(This story ran in today's Philadelphia Daliy News. It wa co-authored by IOM's Ben Waxman and DN staff writer Bob Warner.)

A MAJOR contractor with the Philadelphia Sheriff's Office placed $30,000 worth of campaign ads to help re-elect Sheriff John D. Green in 2007 and has not been repaid in nearly four years, possibly violating the city's campaign-finance and contracting laws.

Reach Communications Specialists Inc., which reportedly has received millions of dollars from the sheriff's office for work related to real estate sales, has been listed on Green's campaign-finance reports since mid-2007 as a $30,000 creditor.

As of year-end 2010, Green had made no payments to reduce the debt and his campaign committee had only $98 left in its bank accounts, according to recent filings with city election officials.

Green abruptly gave up his city office and retired Dec. 31, amid a maelstrom of financial record-keeping problems that led City Controller Alan Butkovitz to order a forensic accounting by a private firm.

A week after Green's resignation, his successor, Acting Sheriff Barbara Deeley, announced that she had suspended all dealings with Reach Communications, for reasons that were not disclosed.

The transactions between Green's 2007 campaign and Reach Communications raise additional questions because of limits on campaign contributions to city officials and restrictions on no-bid city contracts.

During the 2007 campaign, individual donors were allowed to give no more than $2,500 to any candidate, unincorporated businesses no more than $10,000. Corporations are barred by state law from making contributions.

A separate city ordinance prohibits no-bid city contracts worth $25,000 or more from going to businesses whose employees contribute more than $10,000 to a candidate for city office.

On paper, the $30,000 that John Green's campaign owes to Reach Commmunications is a debt, not a contribution.

But Shane Creamer, executive director of the city's Board of Ethics, said unpaid debts that remain on a campaign's books for an extended period could be interpreted as a violation of contribution limits.

"There could be a potential issue with campaign debt that is not paid back on a reasonable commercial schedule," said Creamer.

"At some point, it may be considered an in-kind contribution. If the amount of that debt exceeded the contribution limits, then there is a potential excess-contribution issue."

Citing confidentiality issues, Creamer declined to comment on the specific arrangements between the sheriff's re-election committee - Philadelphians for Green - and the Reach firm.

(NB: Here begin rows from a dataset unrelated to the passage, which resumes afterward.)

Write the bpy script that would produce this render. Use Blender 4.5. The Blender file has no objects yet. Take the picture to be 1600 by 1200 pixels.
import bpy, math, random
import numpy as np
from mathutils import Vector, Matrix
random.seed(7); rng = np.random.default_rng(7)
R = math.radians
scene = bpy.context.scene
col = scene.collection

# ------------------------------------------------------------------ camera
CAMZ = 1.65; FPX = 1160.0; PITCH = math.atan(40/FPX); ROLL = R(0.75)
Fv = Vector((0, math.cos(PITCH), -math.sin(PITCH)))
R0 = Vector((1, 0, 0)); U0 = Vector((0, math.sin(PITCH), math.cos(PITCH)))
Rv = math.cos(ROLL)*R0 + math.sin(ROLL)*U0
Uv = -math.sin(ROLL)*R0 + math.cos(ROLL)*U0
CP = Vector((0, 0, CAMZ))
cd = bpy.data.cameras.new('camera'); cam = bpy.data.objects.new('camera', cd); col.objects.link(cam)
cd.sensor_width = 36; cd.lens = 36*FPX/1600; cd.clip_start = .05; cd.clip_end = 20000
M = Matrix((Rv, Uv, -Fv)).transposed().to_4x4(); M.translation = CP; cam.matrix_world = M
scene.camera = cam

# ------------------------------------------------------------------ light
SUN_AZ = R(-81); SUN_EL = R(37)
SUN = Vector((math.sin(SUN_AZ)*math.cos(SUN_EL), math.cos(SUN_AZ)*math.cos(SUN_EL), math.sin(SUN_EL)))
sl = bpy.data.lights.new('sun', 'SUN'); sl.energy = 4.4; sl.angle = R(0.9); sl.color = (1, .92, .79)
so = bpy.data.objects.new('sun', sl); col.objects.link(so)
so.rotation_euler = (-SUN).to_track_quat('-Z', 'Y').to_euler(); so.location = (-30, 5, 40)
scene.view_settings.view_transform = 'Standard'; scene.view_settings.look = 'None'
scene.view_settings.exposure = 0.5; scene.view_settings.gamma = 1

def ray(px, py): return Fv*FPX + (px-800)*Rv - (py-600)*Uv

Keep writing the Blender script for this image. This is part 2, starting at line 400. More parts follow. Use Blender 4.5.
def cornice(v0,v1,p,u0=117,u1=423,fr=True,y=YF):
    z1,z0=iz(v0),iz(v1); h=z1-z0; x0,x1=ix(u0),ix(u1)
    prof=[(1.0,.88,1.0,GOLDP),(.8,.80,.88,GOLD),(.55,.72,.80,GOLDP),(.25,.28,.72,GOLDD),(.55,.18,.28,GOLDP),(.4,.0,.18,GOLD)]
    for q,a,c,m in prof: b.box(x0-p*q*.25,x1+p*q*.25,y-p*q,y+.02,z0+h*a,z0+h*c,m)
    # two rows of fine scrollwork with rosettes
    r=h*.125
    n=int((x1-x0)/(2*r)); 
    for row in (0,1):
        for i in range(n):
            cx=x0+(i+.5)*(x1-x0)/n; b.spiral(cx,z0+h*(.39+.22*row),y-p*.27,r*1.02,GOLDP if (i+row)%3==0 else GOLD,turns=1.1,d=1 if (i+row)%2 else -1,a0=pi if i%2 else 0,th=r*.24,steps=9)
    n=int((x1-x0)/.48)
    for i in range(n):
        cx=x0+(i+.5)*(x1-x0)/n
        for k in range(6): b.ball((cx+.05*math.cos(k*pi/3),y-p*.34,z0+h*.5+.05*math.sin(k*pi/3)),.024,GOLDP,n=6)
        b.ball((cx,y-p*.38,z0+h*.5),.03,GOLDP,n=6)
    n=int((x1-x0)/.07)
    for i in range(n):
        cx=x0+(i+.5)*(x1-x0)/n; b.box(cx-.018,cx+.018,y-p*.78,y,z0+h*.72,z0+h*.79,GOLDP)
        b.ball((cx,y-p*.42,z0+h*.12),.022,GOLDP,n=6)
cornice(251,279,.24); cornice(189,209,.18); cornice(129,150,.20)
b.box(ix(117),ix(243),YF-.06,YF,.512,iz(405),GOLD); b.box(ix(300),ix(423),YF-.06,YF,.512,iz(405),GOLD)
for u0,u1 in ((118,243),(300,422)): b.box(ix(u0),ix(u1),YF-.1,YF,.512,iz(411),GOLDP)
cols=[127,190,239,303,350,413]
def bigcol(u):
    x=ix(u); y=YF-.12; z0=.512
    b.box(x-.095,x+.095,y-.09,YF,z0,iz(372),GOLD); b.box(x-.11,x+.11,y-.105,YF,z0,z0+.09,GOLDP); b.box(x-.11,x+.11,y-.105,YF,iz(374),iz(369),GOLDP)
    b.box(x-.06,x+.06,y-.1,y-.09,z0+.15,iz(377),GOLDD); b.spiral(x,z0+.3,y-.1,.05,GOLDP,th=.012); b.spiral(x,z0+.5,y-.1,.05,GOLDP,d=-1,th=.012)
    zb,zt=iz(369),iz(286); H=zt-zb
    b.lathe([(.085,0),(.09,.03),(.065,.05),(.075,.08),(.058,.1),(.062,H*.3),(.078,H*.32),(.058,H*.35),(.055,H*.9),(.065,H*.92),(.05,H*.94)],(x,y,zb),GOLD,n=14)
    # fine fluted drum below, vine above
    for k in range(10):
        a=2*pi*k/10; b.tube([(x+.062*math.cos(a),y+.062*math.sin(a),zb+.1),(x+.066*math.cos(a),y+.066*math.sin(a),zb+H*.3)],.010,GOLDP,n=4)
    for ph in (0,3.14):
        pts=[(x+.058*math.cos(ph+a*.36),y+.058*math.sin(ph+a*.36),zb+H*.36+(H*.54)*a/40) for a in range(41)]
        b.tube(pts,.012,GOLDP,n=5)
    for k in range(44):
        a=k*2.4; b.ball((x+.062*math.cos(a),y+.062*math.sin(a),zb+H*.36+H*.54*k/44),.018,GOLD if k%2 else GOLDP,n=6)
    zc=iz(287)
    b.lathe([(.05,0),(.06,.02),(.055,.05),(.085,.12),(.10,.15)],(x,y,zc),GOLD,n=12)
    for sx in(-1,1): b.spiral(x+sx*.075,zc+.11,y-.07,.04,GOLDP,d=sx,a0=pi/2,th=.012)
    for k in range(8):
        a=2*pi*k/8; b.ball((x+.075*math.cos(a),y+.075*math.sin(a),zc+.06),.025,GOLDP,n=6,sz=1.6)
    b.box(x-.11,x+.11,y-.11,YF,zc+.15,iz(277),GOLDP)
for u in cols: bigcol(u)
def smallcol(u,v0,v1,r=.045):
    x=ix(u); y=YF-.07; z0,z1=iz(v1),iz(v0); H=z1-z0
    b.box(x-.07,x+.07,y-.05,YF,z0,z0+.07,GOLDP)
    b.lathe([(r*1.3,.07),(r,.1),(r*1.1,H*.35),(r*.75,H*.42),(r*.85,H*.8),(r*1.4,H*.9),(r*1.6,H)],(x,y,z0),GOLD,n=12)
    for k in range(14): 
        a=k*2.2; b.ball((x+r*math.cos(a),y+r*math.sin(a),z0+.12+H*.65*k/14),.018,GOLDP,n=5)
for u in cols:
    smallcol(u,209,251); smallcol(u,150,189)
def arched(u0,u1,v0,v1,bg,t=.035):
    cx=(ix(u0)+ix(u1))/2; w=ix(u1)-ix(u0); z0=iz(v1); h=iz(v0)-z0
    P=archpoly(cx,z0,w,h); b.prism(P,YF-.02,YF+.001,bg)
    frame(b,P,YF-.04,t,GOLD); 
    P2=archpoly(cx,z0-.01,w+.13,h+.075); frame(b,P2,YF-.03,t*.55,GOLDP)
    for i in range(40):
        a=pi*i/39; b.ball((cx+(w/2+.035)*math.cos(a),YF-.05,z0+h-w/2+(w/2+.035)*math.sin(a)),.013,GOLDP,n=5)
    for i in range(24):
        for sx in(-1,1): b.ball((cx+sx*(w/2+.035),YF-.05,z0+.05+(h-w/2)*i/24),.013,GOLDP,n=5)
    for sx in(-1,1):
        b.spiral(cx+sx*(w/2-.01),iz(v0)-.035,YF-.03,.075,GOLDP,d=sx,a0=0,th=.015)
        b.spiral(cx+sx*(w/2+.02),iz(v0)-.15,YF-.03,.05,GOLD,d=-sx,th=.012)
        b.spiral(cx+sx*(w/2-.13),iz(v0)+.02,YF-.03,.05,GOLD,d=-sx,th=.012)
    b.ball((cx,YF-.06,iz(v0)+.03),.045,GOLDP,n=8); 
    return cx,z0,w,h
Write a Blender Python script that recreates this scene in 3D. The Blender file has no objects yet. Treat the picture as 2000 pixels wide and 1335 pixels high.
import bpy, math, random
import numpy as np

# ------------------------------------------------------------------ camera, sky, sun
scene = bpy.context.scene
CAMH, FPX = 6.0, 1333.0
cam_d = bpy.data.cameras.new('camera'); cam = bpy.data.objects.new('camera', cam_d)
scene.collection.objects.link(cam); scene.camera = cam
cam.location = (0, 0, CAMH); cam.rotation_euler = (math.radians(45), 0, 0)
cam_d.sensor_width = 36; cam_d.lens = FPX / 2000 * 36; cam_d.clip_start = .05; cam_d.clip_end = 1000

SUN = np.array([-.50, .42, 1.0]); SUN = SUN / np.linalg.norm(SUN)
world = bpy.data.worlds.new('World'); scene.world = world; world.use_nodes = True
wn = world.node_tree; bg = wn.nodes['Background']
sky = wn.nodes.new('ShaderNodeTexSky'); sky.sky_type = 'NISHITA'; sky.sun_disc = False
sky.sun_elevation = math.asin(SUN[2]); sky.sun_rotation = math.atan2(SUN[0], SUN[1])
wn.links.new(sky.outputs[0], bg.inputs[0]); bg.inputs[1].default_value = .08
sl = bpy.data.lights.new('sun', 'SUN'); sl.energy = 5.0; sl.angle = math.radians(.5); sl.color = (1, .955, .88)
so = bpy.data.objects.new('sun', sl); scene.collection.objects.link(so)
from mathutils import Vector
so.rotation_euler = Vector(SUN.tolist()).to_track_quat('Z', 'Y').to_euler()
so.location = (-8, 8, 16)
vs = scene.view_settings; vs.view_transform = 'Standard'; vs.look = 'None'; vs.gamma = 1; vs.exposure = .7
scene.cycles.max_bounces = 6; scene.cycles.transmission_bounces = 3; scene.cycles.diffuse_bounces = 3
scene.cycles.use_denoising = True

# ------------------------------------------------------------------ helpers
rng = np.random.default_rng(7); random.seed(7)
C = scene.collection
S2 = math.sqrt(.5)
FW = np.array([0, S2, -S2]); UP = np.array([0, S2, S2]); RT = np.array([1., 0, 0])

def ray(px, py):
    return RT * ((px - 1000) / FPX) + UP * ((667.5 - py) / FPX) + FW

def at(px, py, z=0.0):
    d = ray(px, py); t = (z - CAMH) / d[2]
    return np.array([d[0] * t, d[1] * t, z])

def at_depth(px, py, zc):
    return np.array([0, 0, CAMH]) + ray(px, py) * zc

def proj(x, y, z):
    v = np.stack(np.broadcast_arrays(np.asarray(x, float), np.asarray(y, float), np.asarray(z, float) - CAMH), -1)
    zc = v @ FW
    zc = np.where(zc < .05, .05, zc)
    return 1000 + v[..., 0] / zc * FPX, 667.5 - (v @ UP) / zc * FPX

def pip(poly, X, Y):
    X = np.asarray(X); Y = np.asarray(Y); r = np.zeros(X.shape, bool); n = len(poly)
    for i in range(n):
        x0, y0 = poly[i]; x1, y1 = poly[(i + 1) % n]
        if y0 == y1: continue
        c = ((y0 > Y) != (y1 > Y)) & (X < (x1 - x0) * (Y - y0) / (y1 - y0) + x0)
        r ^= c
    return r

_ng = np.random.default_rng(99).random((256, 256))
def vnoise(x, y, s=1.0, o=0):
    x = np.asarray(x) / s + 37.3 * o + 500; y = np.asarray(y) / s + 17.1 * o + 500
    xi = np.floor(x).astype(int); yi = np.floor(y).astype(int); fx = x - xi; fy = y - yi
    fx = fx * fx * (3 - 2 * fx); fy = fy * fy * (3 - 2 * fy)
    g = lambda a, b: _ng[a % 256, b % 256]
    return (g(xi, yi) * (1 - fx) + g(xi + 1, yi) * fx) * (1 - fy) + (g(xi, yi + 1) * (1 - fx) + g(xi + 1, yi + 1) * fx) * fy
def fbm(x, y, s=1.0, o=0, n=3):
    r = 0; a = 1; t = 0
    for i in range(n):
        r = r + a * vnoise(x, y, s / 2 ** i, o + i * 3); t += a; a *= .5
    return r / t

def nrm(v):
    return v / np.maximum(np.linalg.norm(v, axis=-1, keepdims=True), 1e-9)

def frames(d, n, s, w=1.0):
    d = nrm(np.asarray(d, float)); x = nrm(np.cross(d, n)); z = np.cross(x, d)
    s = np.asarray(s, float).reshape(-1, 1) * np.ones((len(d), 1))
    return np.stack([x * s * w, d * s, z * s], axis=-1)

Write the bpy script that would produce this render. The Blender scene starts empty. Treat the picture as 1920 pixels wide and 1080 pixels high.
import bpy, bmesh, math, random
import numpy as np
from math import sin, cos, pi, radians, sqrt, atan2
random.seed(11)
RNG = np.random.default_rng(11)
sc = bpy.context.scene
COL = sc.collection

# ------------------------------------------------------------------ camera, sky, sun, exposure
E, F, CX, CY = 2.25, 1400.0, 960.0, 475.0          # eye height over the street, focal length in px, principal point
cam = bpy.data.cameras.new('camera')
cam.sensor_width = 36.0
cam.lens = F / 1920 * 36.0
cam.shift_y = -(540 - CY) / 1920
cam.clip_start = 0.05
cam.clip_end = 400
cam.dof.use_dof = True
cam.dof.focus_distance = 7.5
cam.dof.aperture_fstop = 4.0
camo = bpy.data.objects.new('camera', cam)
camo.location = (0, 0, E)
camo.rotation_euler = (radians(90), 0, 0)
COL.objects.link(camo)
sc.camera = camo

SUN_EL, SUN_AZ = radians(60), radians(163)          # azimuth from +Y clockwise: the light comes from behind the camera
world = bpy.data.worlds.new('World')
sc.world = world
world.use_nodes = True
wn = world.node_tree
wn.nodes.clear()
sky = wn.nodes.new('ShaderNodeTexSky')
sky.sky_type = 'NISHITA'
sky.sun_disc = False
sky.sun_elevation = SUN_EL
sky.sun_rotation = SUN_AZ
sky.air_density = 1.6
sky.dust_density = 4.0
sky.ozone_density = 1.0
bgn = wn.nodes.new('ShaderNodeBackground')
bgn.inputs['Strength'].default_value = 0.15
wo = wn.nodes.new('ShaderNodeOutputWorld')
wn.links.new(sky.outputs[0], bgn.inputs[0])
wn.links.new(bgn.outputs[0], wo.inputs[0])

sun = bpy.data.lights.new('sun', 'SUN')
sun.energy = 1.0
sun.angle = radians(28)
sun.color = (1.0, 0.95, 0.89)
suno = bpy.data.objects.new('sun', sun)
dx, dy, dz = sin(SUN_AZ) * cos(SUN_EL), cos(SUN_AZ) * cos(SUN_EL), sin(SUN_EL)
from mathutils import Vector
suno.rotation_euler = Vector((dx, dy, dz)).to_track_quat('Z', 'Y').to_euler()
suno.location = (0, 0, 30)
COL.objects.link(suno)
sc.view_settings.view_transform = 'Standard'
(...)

Efforts to reach Green for comment were unsuccessful. Officials at the sheriff's office said he was in Florida, but did not leave a forwarding number.

James Davis, owner and president of Reach Communications and an affiliated company, RCS Searchers, did not respond to recent calls from the Daily News about the sheriff's unpaid debt to his firm.

But in an interview last month, Davis defended the firm's involvement in the sheriff's campaign.

"We did provide the services, and it was all displayed in public," said Davis. "It was all in the campaign-finance reports. That's what is required. If he's going to have someone do campaign work, we know him best, we've worked with him for years."

Zack Stalberg, head of the reform group Committee of Seventy, said that any political ties between Reach and former sheriff Green were improper.

"It raises a very big red flag," said Stalberg. "It's wrong because it's so easy for the tasks and the bills to get mixed up. It could be perceived that taxpayers are underwriting the campaign. It's bad on appearances and it would be extremely tempting to cut the sheriff's campaign a break on the bill to keep getting city business."

The Committee of Seventy has called for abolition of the sheriff's office, transferring its functions to the courts and city agencies.

Neil Oxman, president of the Campaign Group, the city's top political-advertising firm, said his organization typically requires its candidates to pay cash up front for campaign spots, to avoid any problems with unpaid bills.

"If I buy a million dollars worth of newspaper advertising for a candidate and then the campaign doesn't pay, that can be construed as a corporate contribution from the Campaign Group, and in Pennsylvania that's illegal," Oxman said.

He said his firm also avoids doing work for government agencies, to avoid any inference that it's getting favors from past clients.

Davis said that Reach Communications had separate staff members doing government and campaign work and that the arrangements were proper.

"The requirements are that you list everything," said Davis. "Everything is there for you to look at and the public to review. We only provided professional services, on both ends. Anyone you talk to, anything we billed for, we provided those services."

Reach Communications was incorporated by Davis and the late James Cassell in 1986, the year before Green was elected sheriff, according to state corporation records.

In an interview last month with the Inquirer, Davis estimated that before Deeley suspended the firm, 70 percent of the company's revenue came from business with the sheriff's office, between $1.5 million and $2 million annually.

When the Daily News asked Davis about Green's $30,000 campaign debt on Jan. 25, Davis laughed.

"Well, now that we're no longer working with the sheriff's office, there is obviously more urgency to collect that money," he said.